Maria Sharapova did everything she had to do, as she promised, to win the 2014 French Open women’s championships. The world no.8 beat world no.3 Simone Halep 6-4, 6-7, 6-4, in 3hr02, two minutes shy of the record for the longest women’s final.
In the first set, Sharapova proved the steadier of the two, taking it 6-4, the first time she had won the first set this Roland Garros since the third round. Many predicted Halep would take the first set as she did in the pair’s Madrid final encounter, but Sharapova, competing in her ninth slam final to her opponent’s first, was, understandably, the steadier of the two in a nervy opening set.
Halep fought back in the second, and served for it twice, but proved too passive to close it out as Sharapova attacked relentlessly and took the set to a tiebreak. Sharapova led it 4-2 until Halep’s game of finding the angles and the open court began to pay off on the big points and she took the breaker.
The two swapped breaks in the first games of the third set before holding all the way to 4-4. It was here that Sharapova proved who was the vastly more experienced of the two. The hit and miss of her ground strokes vanished, her grunting went up a gear, and it was all hit as she raced through the last two games to take her second Roland Garros crown in her third consecutive final.
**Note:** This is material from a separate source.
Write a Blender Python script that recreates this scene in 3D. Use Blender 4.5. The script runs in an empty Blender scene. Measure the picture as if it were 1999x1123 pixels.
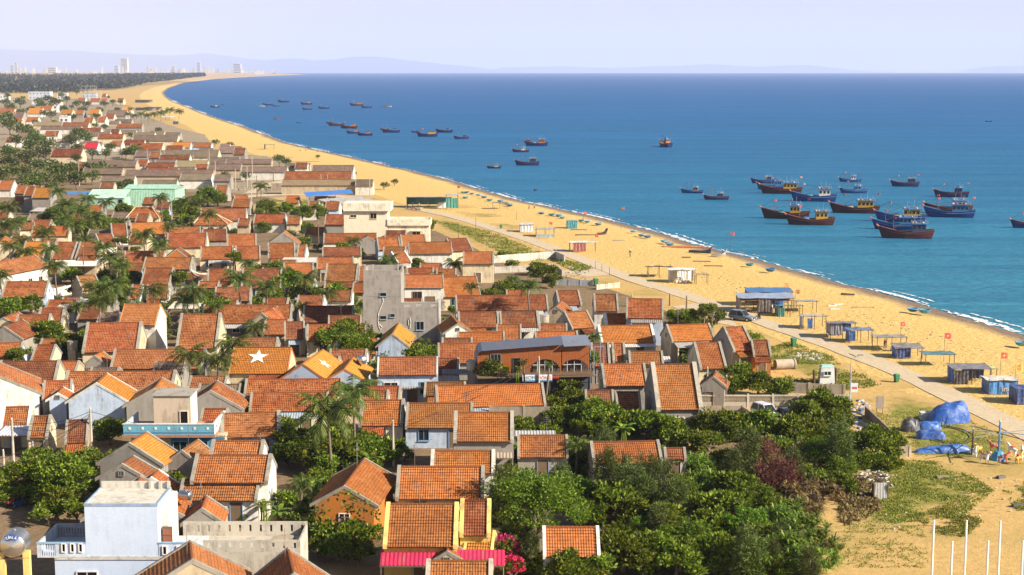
import bpy, math, random
from mathutils import Vector, Matrix, noise
R = math.radians
random.seed(7)
scene = bpy.context.scene
COL = scene.collection

# ------------------------------------------------------------------ camera
CAM_H, FOC, HZN = 43.0, 3000.0, 136.0          # metres above ground, focal length and horizon row of the 1999 px wide photograph
CX, CY = 999.5, 561.5
TILT = math.atan((CY - HZN) / FOC)
ST, CT = math.sin(TILT), math.cos(TILT)
cam = bpy.data.cameras.new("camera"); cam_ob = bpy.data.objects.new("camera", cam); COL.objects.link(cam_ob)
cam.sensor_width = 36.0; cam.lens = FOC * 36.0 / 1999.0
cam.clip_start = 1.0; cam.clip_end = 200000.0
cam_ob.location = (0, 0, CAM_H); cam_ob.rotation_euler = (math.pi / 2 - TILT, 0, 0)
scene.camera = cam_ob

# ------------------------------------------------------------------ sky and sun
SUN_EL, SUN_BACK = R(30), R(25)                # the sun stands over the sea, a little behind the camera
to_sun = Vector((math.cos(SUN_EL) * math.cos(SUN_BACK), -math.cos(SUN_EL) * math.sin(SUN_BACK), math.sin(SUN_EL)))
world = bpy.data.worlds.new("World"); scene.world = world; world.use_nodes = True
wn, wl = world.node_tree.nodes, world.node_tree.links
bg = wn["Background"]
sky = wn.new("ShaderNodeTexSky"); sky.sky_type = 'NISHITA'; sky.sun_disc = False
sky.sun_elevation = SUN_EL; sky.sun_rotation = math.atan2(to_sun.x, to_sun.y)
sky.altitude = 40; sky.air_density = 1.0; sky.dust_density = 1.4; sky.ozone_density = 2.0
skymix = wn.new("ShaderNodeMix"); skymix.data_type = 'RGBA'    # the haze of the air: thick along the whole horizon, thin overhead
skymix.inputs[7].default_value = (9.7, 9.5, 10.5, 1)
tc = wn.new("ShaderNodeTexCoord"); sx = wn.new("ShaderNodeSeparateXYZ"); wl.new(tc.outputs["Generated"], sx.inputs[0])
vr = wn.new("ShaderNodeValToRGB"); vr.color_ramp.elements[0].position = 0.0; vr.color_ramp.elements[0].color = (.86, .86, .86, 1)
e_ = vr.color_ramp.elements.new(0.12); e_.color = (.5, .5, .5, 1); vr.color_ramp.elements[-1].position = 0.5; vr.color_ramp.elements[-1].color = (.0, .0, .0, 1)
wl.new(sx.outputs[2], vr.inputs[0]); wl.new(vr.outputs[0], skymix.inputs[0])
wl.new(sky.outputs[0], skymix.inputs[6]); wl.new(skymix.outputs[2], bg.inputs[0])
bg.inputs[1].default_value = 0.05
sun = bpy.data.lights.new("sun", 'SUN'); sun_ob = bpy.data.objects.new("sun", sun); COL.objects.link(sun_ob)
sun.energy = 5.0; sun.angle = R(0.5); sun.color = (1.0, 0.9, 0.74)
sun_ob.rotation_euler = to_sun.to_track_quat('Z', 'Y').to_euler()
sun_ob.location = (200, -50, 300)

scene.render.engine = 'CYCLES'
vs = scene.view_settings
vs.view_transform = 'Standard'; vs.look = 'None'; vs.exposure = 1.05; vs.gamma = 1.0; vs.use_curve_mapping = False
cy = scene.cycles
cy.use_denoising = True; cy.max_bounces = 5; cy.diffuse_bounces = 2; cy.glossy_bounces = 2; cy.transmission_bounces = 3
cy.volume_bounces = 1; cy.transparent_max_bounces = 6; cy.sample_clamp_indirect = 4.0; cy.use_adaptive_sampling = True
cy.adaptive_threshold = 0.015; cy.caustics_reflective = False; cy.caustics_refractive = False

# ------------------------------------------------------------------ photo pixel <-> place
def at(px, py, z=0.0):
    """the point of the level plane z that the photograph shows at pixel (px, py)"""
    u, v = px - CX, CY - py
    d = Vector((u, FOC * CT + v * ST, -FOC * ST + v * CT))
    k = (z - CAM_H) / d.z
    return Vector((d.x * k, d.y * k, z))
def proj(p):
    x, y, z = p[0], p[1], p[2] - CAM_H
    dep = y * CT - z * ST
    return (CX + FOC * x / dep, CY - FOC * (y * ST + z * CT) / dep)
def ppm(p):
    return FOC / (p[1] * CT - (p[2] - CAM_H) * ST)
def solve(fn, lo, hi, target):
    """t with fn(t) == target, fn falling"""
    for _ in range(40):
        m = (lo + hi) / 2
        if fn(m) > target: lo = m
        else: hi = m
    return (lo + hi) / 2

# ------------------------------------------------------------------ objects
def tag(o, label=None, cat=None, group=None, kind=None):
    if label: o["label"] = label
    if cat: o["category"] = cat
    if group: o["group"] = group
    if kind: o["kind"] = kind
    return o
def thing(name, loc, rz=0.0, label=None, cat=None, group=None):
    o = bpy.data.objects.new(name, None); COL.objects.link(o)
    o.location = loc; o.rotation_euler = (0, 0, rz); o.empty_display_size = 0.3
    return tag(o, label, cat, group)
def link(name, me, mat, parent=None, col=None):
    o = bpy.data.objects.new(name, me); COL.objects.link(o)
    if mat and not me.materials: me.materials.append(mat)
    if parent: o.parent = parent
    if col: o.color = (*col[:3], col[3] if len(col) > 3 else 1)
    return o
def copy_tree(o, parent=None):
    c = o.copy(); COL.objects.link(c); c.parent = parent
    for ch in o.children: copy_tree(ch, c)
    return c
KIDS = {}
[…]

The match will go down as a spectacle for its see-saw nature not only in momentum but quality, too. More than anything though, it will be remembered for the spectacle provided by Sharapova as she grunted, fist-pumped her winners and her opponent’s errors, took her time between serves to often outrageous levels and then sunk to her knees as she won, the irony of the once-monikered cow on ice winning Roland Garros twice, the only slam she has managed to do so, anything but lost on her.